Saturday, August 24, 2013

Slowly but Surely

This week I helped student with science fair project, we made a solar oven, and it was awesome.

I made bread in a crock pot, twice.

This week was a big leap forward in my personal progress in Ghana.

I was walking with Miriam my science fair student through the bush on the way to the road.  I asked her if she was nervous about this science camp, it is for the whole region.  She said “Yes.  I am going to be the only one there.  I will not know anyone.  I will not have friends.”

“Miriam.  You have to get over that.  You just gotta stick your hand out and smile and talk to people like they’ve been your friends for a long time.”  And I thought about it and it all felt very close to home.

I said “Miriam, when I was in university, where I went t church, if there was ever a new person at church, my friends would push me toward the new person.  Always.  That was my job, to talk to the new person because I was not shy and I talk to everyone like they are my friend.  But you know?  Then I came to Ghana *shakes head* and everything changed.  It is not easy to talk to people.  I am shy and when people greet me I say ‘Na, na, na’ very quiet, like a small child.”  She laughed at my quiet impression.  “I am shy here.  But I am not usually shy; you have to have confidence Miriam.  You have a very good project and people are going to love it and they will come to you and ask you to make them cakes.”

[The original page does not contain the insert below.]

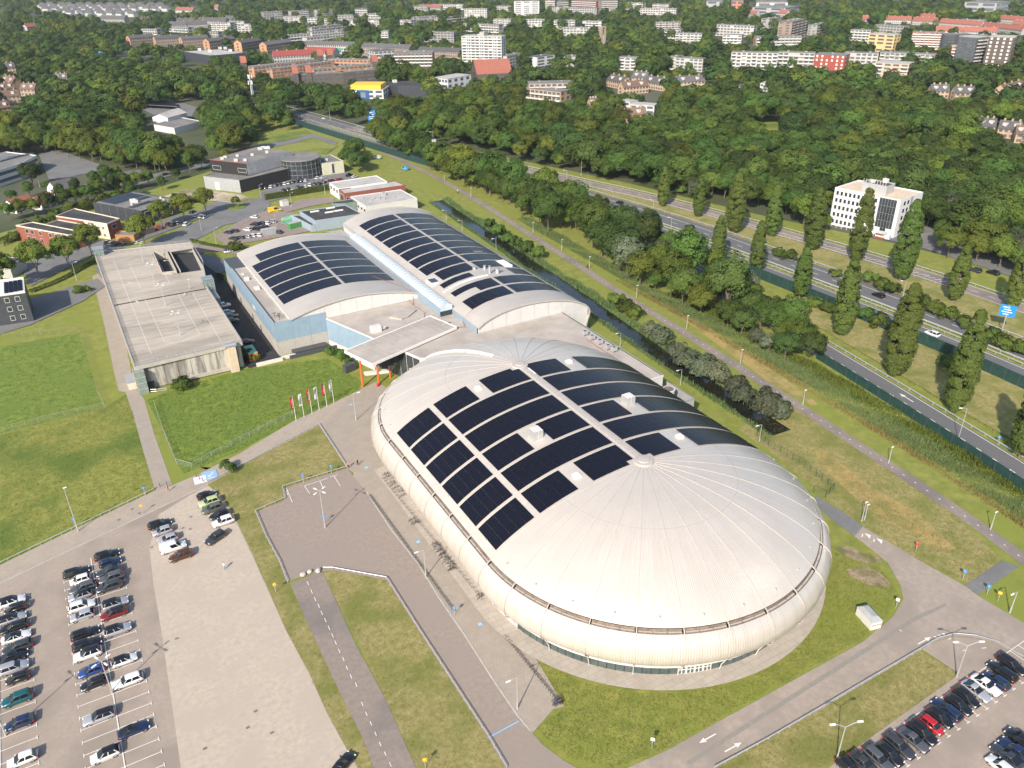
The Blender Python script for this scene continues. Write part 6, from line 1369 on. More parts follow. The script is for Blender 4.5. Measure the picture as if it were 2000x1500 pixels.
for i, (d, x, y, h, z) in enumerate(SC):
    if i < 150:
        k = rs.random(); kind = 'broad' if k < .62 else ('tall' if k < .9 else 'silver')
        if z == 'L0': kind = 'broad'
        tree(kind, x, y, h, h*rs.uniform(.9,1.15), NM[z][0], NM[z][1], v=3 if z == 'L0' else None)
    else: REST.setdefault(('near' if d < 620 else 'far', rs.randrange(4), 'L' if z[0] == 'L' else 'N'), []).append((x, y, h))
far_ref = []
for k, (px, py) in enumerate(((660,200),(1120,190),(1620,280),(300,190))): x, y = G(px, py); far_ref.append(next(c for c in tree('far', x, y, 1.05, 1.05, 'lone far trees', v=k).children if c.name.startswith('crown')))
rank_label(TREES['lone far trees'], 'round tree of the middle distance woods, {} of four marked by gaps', group='middle distance round trees')
near_ref = [next(c for o in (tree('broad', *G(px, py), 1.1, 1.1, 'edge trees', v=k),) for c in o.children if c.name.startswith('crown')) for k, (px, py) in enumerate(((1400,330),(1560,300),(905,240),(1800,345)))]
rank_label(TREES['edge trees'], 'large rounded tree at the front of the wood, {} of four', group='large front trees of the wood')
def scatter(name, label, cat, ref, pts, kind='stuff'):
    me = bpy.data.meshes.new(name); me.from_pydata([(p[0], p[1], 0) for p in pts], [], [])
    sc = me.attributes.new('scl', 'FLOAT_VECTOR', 'POINT'); ro = me.attributes.new('rot', 'FLOAT_VECTOR', 'POINT'); a, c = [], []
    for p in pts: s = p[2]; a += [s*rs.uniform(.9,1.12), s*rs.uniform(.9,1.12), s*rs.uniform(.88,1.15)]; c += [0, 0, rs.uniform(0, 6.28)]
    sc.data.foreach_set('vector', a); ro.data.foreach_set('vector', c)
    o = put(name, me, None, label=label, cat=cat, kind=kind)
    ng = bpy.data.node_groups.new(name, 'GeometryNodeTree'); ng.interface.new_socket('Geometry', in_out='INPUT', socket_type='NodeSocketGeometry'); ng.interface.new_socket('Geometry', in_out='OUTPUT', socket_type='NodeSocketGeometry')
    gi, go_ = ng.nodes.new('NodeGroupInput'), ng.nodes.new('NodeGroupOutput'); ip = ng.nodes.new('GeometryNodeInstanceOnPoints'); oi = ng.nodes.new('GeometryNodeObjectInfo'); oi.inputs['Object'].default_value = ref; oi.transform_space = 'ORIGINAL'
    na = ng.nodes.new('GeometryNodeInputNamedAttribute'); na.data_type = 'FLOAT_VECTOR'; na.inputs['Name'].default_value = 'scl'; nr = ng.nodes.new('GeometryNodeInputNamedAttribute'); nr.data_type = 'FLOAT_VECTOR'; nr.inputs['Name'].default_value = 'rot'; er = ng.nodes.new('FunctionNodeEulerToRotation')
    L = ng.links.new; L(gi.outputs[0], ip.inputs['Points']); L(oi.outputs['Geometry'], ip.inputs['Instance']); L(na.outputs[0], ip.inputs['Scale']); L(nr.outputs[0], er.inputs[0]); L(er.outputs[0], ip.inputs['Rotation']); L(ip.outputs[0], go_.inputs[0])
    o.modifiers.new('scatter', 'NODES').node_group = ng; return o
WN = ['light green','dark green','deep shaded','olive green']
for (dist, v, side), pts in sorted(REST.items()):
    scatter('woodland', '%s mass of trees of the %s %s' % (['mid green','dusky','dark','olive'][v], 'nearer' if dist == 'near' else 'distant', 'left wood' if side == 'L' else 'wood and town'), 'woodland', near_ref[v] if dist == 'near' else far_ref[v], pts)
for k_, px, py, s in (('silver',1500,692,.55),('broad',1532,702,.7),('broad',1582,706,.75),('silver',1475,676,.5),('broad',1448,655,.7),('broad',1560,690,.8),('broad',1420,640,.75),('broad',1485,642,.7),('tall',1512,656,.65),('broad',1542,668,.65),('broad',1500,630,.6),('broad',1462,622,.75),('tall',1440,610,.7),('broad',1525,680,.6),('broad',1400,600,.75)): x, y = G(px, py); tree(k_, x, y, s, s, 'trees in the belt beside the cycle path')
for px, py, s in ((1850,505,.95),(1905,512,.9),(1950,524,1.0),(1992,540,.9),(1880,472,1.1),(1930,486,1.0),(1832,456,1.0),(1985,500,1.1),(1815,425,1.0),(1870,445,1.1),(1940,455,1.1),(1995,470,1.1)): x, y = G(px, py); tree('broad', x, y, s, s, 'trees round the car park right of the white office', v=_tr.choice((0,1,3)))
def ordl(n): return ordw(n) if n < 100 else ('hundredth' if n == 100 else ('two hundredth' if n == 200 else ('hundred and ' if n < 200 else 'two hundred and ')+ordw(n % 100)))
SHORT = {'trees in the belt beside the cycle path':'tree in the belt beside the cycle path','trees of the wood beyond the motorway':'tree in the wood beyond the motorway','trees round the car park right of the white office':'tree right of the white office','bushes below the motorway wall':'low green bush between the poplars','silvery willow bushes at the canal':'silvery bush at the canal end','bushes on the canal bank':'green bush on the canal bank','shrubs along the estate':'shrub of the estate greenery'}
for g_, objs in TREES.items():
    if len(objs) > 1 and (g_ in SHORT or g_.startswith('trees ')):
        for i, o in enumerate(sorted(objs, key=lambda q: proj(q.location)[0])):
            k_ = o.name.split('.')[0]; ad = 'silvery willow ' if k_ == 'willow_tree' else ('' if 'bush' in k_ else ('slender ' if o.scale[2]*1.0 > 1.12 else ('small ' if o.scale[0] < .85 else 'broad ')))
            o['label'] = '%s%s, %s' % (ad, SHORT.get(g_, g_.replace('trees','tree')), 'leftmost' if i == 0 else ordl(i+1)+' from left')
print('TREES', len(SC), {k: len(v) for k, v in REST.items()})
# ------------------------------------------------------------------ cars
def paint(name, c, metal=.0, rough=.28): return mat(name, c, rough=rough, metal=metal, coat=.6)
for n_, c_, me_ in (('car_black',(.010,.010,.012),0),('car_white',(.66,.67,.68),0),('car_silver',(.42,.43,.46),.35),('car_grey',(.10,.105,.115),.3),('car_dark_grey',(.045,.048,.055),.2),('car_navy',(.012,.025,.075),.1),('car_blue',(.02,.06,.22),.1),('car_red',(.36,.012,.018),0),('car_maroon',(.17,.012,.015),.1),('car_teal',(.010,.095,.115),.2),('car_brown',(.10,.035,.014),.3),('car_lime',(.40,.46,.22),0),('car_green_grey',(.11,.115,.095),.2),('car_yellow',(.75,.42,.02),0),('car_sky',(.10,.30,.55),0),('car_orange',(.6,.2,.04),0)): paint(n_, c_, me_)
mat('car_glass', (.012,.015,.018), rough=.06, spec=.6); mat('tyre', (.018,.018,.018), rough=.85); mat('rim', (.38,.39,.40), rough=.3, metal=.7)
mat('lamp_white', (.75,.76,.78), rough=.15); mat('lamp_red', (.38,.01,.01), rough=.2); mat('black_plastic', (.02,.02,.021), rough=.55)
def loft(b, rings, close=True):
    n = len(rings[0])
    for A, B in zip(rings, rings[1:]):
        for i in range(n-1): b.face([A[i], B[i], B[i+1], A[i+1]])
    return b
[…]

Miriam is 13.  Last time I met her, we were on the same tro-tro (bus) coming home.  As I walked with her on this same bush path to our homes, she was carrying two large bags of liquor sachets.  Her Mom sells the alcohol and sent Miriam to town (20 miles away) by herself to buy all this alcohol and bring it home.  Mom has since stopped selling alcohol because the men were taking it and never paying.

But all this really made a shift in my brain and behavior.  All through Pre Service training, you try to soak up all the information you can from current volunteers, and you come to site thinking you have an okay idea of what to expect.  This is normal.  That is culture.  This is how Ghanaians are.  And you know what?  Forget it.

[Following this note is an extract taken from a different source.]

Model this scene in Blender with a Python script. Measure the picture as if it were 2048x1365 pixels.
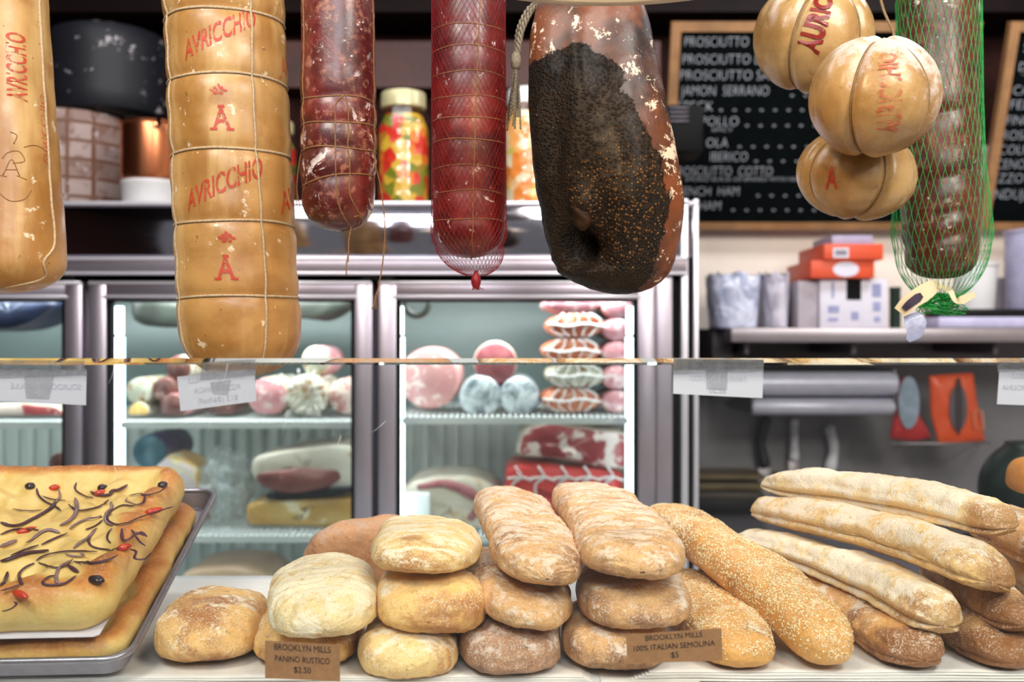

I feel like I’ve been doing what people told me to do.  Greet everyone.  Speak in Ghanaians English.  Blah blah blah.  And while all these things could be great advice.  At some point, you gotta do you.  And I feel like by being this person who does all they are told and hits marks and follows rules, and forgetting themselves and their personality…its kinda cheating the Ghanaians.

I haven’t really socialized with them.  I do what is required and socially acceptable and then I race back to my house to be alone reading a book with no pants on.  Because being someone else, someone who tries so desperately to belong and to follow the rules of “this culture” is exhausting.  How about, I do me, and then the Ghanaians get to see how Americans really are.

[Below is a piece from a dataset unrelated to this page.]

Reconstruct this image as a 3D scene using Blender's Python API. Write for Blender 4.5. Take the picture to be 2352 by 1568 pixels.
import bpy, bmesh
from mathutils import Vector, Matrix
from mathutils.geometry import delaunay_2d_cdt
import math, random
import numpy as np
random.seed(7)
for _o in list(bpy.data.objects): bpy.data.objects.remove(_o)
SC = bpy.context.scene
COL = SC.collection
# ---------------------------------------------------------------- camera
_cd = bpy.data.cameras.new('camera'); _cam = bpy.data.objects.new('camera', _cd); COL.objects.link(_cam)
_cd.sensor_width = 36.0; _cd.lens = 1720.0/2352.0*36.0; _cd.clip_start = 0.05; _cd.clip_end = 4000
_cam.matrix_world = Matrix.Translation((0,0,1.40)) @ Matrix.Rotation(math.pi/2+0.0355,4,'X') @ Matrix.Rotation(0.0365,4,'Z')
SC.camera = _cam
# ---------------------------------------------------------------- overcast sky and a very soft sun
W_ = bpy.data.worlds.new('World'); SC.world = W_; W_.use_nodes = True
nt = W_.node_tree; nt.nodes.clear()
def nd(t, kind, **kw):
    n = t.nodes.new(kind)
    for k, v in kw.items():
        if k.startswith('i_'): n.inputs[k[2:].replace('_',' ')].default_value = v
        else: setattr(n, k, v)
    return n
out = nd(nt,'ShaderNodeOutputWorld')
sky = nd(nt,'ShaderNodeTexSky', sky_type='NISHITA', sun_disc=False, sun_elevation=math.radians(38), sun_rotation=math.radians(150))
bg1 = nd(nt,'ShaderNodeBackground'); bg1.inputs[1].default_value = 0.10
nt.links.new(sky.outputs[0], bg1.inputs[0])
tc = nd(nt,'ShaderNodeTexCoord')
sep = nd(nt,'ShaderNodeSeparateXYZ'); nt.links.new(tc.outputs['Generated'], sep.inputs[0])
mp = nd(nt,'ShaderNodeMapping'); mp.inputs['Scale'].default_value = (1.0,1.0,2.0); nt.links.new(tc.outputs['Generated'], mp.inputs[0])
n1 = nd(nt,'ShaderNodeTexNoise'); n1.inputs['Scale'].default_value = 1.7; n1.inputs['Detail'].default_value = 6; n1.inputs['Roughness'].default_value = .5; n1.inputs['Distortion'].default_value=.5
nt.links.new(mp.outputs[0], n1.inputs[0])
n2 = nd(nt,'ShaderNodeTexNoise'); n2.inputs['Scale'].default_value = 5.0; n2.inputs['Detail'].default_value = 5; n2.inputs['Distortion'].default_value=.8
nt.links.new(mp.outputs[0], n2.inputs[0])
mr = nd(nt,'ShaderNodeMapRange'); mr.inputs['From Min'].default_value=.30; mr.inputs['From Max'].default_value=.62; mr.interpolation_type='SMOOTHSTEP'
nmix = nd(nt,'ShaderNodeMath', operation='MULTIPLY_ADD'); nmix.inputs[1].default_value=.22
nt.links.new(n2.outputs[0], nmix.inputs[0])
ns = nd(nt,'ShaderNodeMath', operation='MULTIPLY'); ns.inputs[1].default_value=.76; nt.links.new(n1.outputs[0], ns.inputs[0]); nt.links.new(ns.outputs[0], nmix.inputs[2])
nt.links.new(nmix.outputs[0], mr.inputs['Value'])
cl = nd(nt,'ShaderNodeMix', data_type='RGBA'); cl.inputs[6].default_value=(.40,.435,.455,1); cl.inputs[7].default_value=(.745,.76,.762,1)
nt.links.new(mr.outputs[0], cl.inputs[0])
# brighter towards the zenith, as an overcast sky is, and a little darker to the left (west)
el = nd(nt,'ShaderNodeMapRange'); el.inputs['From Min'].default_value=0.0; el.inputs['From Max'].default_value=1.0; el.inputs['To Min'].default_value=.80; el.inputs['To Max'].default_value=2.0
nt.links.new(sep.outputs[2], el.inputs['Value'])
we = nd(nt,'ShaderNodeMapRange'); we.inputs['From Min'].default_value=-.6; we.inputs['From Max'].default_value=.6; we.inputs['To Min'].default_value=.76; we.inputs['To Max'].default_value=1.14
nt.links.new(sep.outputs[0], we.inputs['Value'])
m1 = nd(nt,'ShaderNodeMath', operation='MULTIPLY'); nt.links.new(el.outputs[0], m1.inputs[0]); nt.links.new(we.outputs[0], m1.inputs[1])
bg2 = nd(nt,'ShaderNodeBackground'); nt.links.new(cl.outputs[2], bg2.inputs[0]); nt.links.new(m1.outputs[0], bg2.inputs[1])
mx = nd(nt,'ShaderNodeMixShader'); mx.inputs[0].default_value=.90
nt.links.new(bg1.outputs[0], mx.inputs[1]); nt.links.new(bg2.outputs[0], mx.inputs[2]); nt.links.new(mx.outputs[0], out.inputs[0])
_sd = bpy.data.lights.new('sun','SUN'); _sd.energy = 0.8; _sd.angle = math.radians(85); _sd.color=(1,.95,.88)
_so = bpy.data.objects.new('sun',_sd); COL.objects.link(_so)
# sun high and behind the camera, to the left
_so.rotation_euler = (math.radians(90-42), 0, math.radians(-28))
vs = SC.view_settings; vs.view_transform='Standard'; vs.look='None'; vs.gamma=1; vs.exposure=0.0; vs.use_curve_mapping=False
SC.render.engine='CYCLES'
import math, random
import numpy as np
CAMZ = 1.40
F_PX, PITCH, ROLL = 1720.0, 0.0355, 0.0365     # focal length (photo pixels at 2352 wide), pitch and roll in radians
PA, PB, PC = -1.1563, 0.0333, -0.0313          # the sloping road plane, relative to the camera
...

And you know what?  They dig it.  Last week I came to church at 10:30 which is when the sermon usually starts, after like two hours of praise/worship/break dance time.  But no one told me they were starting earlier now, and right when I walked in and sat down, they dismissed.  I was delighted with my luck.  Later some kids yelled at me while I was in my garden, they said “Sista Alyssa, you were late to church today.”  They laughed and I yelled back “Yes, well, I try to time my coming to church with when I think the sermon will start.”  And they laughed harder, I think they were a little shocked at my honesty.

Or when I do not want to sit in my neighbors house watching “TV Joshua” who is healing a woman possessed by the devil and addicted to eating ice cubes.  And they say “You do not have television, don’t you want to stay and watch?  What will you do in your house?”

“Ahhhhhhh, nothing.  But I want to go.”  Honest.  Done.  Easy.

I also think people can tell I am being fake and I think it has harmed relationships.  And I do not think speaking in Ghanaian English helps me.  Not at Kings Village.  I think people know I am speaking to them differently and I do not think they like it.  So I’m stopping.  I’m going to talk to them normal. 

I just need to do me.  People react to that well and it is so much easier to make friends and real relationships.  I just feel like being loud again.  For the last ten months, I’ve been so…well behaved.  I’m not loud, I do not yell at people, I do not burst laugh, I don’t make fun of people, I do not even tell people they are wrong.  Like when an Ashanti man who thinks he is so smart misidentifies corn.  I do not correct.  I nod, I let it go.  And that’s fine!  Look at how mature I’ve become. 

This observant, quiet person…I don’t know.  Its fine to be that way but it feels so…sad and exhausting and kinda like my personality and soul are being kept in America while I’m over here being culturally appropriate and trying to blend into the back and not be noticed.

Well I’m done, call it regression.  I call it progress.  Somehow, being yourself feels like a lesson I should have learned by now.